Stated problem:
Extract the complete data exactly as given.

Recorded information:
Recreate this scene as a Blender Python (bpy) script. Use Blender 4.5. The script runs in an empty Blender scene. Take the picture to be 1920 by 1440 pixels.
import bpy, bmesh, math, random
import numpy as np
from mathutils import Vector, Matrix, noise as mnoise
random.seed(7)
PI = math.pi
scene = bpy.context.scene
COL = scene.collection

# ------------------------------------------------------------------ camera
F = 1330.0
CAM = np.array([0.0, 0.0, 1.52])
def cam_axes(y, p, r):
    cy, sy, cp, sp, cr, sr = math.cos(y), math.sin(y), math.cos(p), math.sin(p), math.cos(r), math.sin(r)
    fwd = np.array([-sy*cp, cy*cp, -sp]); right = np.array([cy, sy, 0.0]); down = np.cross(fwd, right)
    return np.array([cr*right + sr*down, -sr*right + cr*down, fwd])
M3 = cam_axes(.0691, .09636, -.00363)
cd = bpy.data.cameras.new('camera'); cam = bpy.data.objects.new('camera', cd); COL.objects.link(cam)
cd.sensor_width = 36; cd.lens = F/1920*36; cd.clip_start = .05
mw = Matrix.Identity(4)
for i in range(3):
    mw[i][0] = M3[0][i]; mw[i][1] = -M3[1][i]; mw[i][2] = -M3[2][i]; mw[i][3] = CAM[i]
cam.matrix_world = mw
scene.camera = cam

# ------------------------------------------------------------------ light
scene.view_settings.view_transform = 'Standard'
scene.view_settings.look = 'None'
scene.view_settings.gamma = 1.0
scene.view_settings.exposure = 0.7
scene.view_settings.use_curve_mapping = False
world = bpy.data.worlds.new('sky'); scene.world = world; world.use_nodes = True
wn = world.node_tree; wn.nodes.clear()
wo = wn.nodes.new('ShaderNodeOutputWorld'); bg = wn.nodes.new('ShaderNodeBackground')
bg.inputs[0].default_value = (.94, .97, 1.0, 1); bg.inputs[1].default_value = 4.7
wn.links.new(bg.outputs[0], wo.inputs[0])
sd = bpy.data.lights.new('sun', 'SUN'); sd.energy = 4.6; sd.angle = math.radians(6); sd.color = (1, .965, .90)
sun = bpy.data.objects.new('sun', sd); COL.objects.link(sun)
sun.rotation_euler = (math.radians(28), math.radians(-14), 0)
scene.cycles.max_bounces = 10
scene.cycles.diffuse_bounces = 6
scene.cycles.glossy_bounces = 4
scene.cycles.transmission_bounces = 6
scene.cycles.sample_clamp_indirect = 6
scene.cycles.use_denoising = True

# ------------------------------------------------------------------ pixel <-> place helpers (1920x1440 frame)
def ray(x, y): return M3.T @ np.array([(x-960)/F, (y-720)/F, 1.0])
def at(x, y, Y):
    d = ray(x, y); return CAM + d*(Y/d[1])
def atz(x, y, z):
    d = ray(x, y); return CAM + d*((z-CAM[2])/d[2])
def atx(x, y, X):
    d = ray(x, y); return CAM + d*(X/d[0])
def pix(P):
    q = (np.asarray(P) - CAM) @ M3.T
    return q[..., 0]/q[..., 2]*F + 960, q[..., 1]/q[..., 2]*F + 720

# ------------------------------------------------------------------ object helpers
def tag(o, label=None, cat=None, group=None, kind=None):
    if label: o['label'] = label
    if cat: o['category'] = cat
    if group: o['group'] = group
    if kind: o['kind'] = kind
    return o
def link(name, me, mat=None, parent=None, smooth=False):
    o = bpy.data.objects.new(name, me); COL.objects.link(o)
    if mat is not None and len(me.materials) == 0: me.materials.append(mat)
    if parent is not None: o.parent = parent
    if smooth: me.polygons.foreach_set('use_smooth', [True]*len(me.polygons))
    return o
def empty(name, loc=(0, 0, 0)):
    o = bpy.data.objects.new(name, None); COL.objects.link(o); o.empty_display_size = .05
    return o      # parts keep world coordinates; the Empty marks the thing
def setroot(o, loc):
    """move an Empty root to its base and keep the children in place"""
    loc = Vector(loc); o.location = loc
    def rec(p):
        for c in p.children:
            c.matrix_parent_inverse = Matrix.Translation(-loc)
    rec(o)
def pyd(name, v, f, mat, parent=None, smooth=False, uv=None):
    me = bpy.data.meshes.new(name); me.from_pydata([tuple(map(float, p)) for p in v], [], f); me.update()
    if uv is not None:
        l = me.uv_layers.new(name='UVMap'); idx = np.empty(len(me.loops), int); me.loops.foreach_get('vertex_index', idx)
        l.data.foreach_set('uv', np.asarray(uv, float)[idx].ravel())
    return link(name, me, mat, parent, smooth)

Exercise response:
Recreate this scene as a Blender Python (bpy) script. Use Blender 4.5. The script runs in an empty Blender scene. Take the picture to be 1920 by 1440 pixels.
import bpy, bmesh, math, random
import numpy as np
from mathutils import Vector, Matrix, noise as mnoise
random.seed(7)
PI = math.pi
scene = bpy.context.scene
COL = scene.collection

# ------------------------------------------------------------------ camera
F = 1330.0
CAM = np.array([0.0, 0.0, 1.52])
def cam_axes(y, p, r):
    cy, sy, cp, sp, cr, sr = math.cos(y), math.sin(y), math.cos(p), math.sin(p), math.cos(r), math.sin(r)
    fwd = np.array([-sy*cp, cy*cp, -sp]); right = np.array([cy, sy, 0.0]); down = np.cross(fwd, right)
    return np.array([cr*right + sr*down, -sr*right + cr*down, fwd])
M3 = cam_axes(.0691, .09636, -.00363)
cd = bpy.data.cameras.new('camera'); cam = bpy.data.objects.new('camera', cd); COL.objects.link(cam)
cd.sensor_width = 36; cd.lens = F/1920*36; cd.clip_start = .05
mw = Matrix.Identity(4)
for i in range(3):
    mw[i][0] = M3[0][i]; mw[i][1] = -M3[1][i]; mw[i][2] = -M3[2][i]; mw[i][3] = CAM[i]
cam.matrix_world = mw
scene.camera = cam

# ------------------------------------------------------------------ light
scene.view_settings.view_transform = 'Standard'
scene.view_settings.look = 'None'
scene.view_settings.gamma = 1.0
scene.view_settings.exposure = 0.7
scene.view_settings.use_curve_mapping = False
world = bpy.data.worlds.new('sky'); scene.world = world; world.use_nodes = True
wn = world.node_tree; wn.nodes.clear()
wo = wn.nodes.new('ShaderNodeOutputWorld'); bg = wn.nodes.new('ShaderNodeBackground')
bg.inputs[0].default_value = (.94, .97, 1.0, 1); bg.inputs[1].default_value = 4.7
wn.links.new(bg.outputs[0], wo.inputs[0])
sd = bpy.data.lights.new('sun', 'SUN'); sd.energy = 4.6; sd.angle = math.radians(6); sd.color = (1, .965, .90)
sun = bpy.data.objects.new('sun', sd); COL.objects.link(sun)
sun.rotation_euler = (math.radians(28), math.radians(-14), 0)
scene.cycles.max_bounces = 10
scene.cycles.diffuse_bounces = 6
scene.cycles.glossy_bounces = 4
scene.cycles.transmission_bounces = 6
scene.cycles.sample_clamp_indirect = 6
scene.cycles.use_denoising = True

# ------------------------------------------------------------------ pixel <-> place helpers (1920x1440 frame)
def ray(x, y): return M3.T @ np.array([(x-960)/F, (y-720)/F, 1.0])
def at(x, y, Y):
    d = ray(x, y); return CAM + d*(Y/d[1])
def atz(x, y, z):
    d = ray(x, y); return CAM + d*((z-CAM[2])/d[2])
def atx(x, y, X):
    d = ray(x, y); return CAM + d*(X/d[0])
def pix(P):
    q = (np.asarray(P) - CAM) @ M3.T
    return q[..., 0]/q[..., 2]*F + 960, q[..., 1]/q[..., 2]*F + 720

# ------------------------------------------------------------------ object helpers
def tag(o, label=None, cat=None, group=None, kind=None):
    if label: o['label'] = label
    if cat: o['category'] = cat
    if group: o['group'] = group
    if kind: o['kind'] = kind
    return o
def link(name, me, mat=None, parent=None, smooth=False):
    o = bpy.data.objects.new(name, me); COL.objects.link(o)
    if mat is not None and len(me.materials) == 0: me.materials.append(mat)
    if parent is not None: o.parent = parent
    if smooth: me.polygons.foreach_set('use_smooth', [True]*len(me.polygons))
    return o
def empty(name, loc=(0, 0, 0)):
    o = bpy.data.objects.new(name, None); COL.objects.link(o); o.empty_display_size = .05
    return o      # parts keep world coordinates; the Empty marks the thing
def setroot(o, loc):
    """move an Empty root to its base and keep the children in place"""
    loc = Vector(loc); o.location = loc
    def rec(p):
        for c in p.children:
            c.matrix_parent_inverse = Matrix.Translation(-loc)
    rec(o)
def pyd(name, v, f, mat, parent=None, smooth=False, uv=None):
    me = bpy.data.meshes.new(name); me.from_pydata([tuple(map(float, p)) for p in v], [], f); me.update()
    if uv is not None:
        l = me.uv_layers.new(name='UVMap'); idx = np.empty(len(me.loops), int); me.loops.foreach_get('vertex_index', idx)
        l.data.foreach_set('uv', np.asarray(uv, float)[idx].ravel())
    return link(name, me, mat, parent, smooth)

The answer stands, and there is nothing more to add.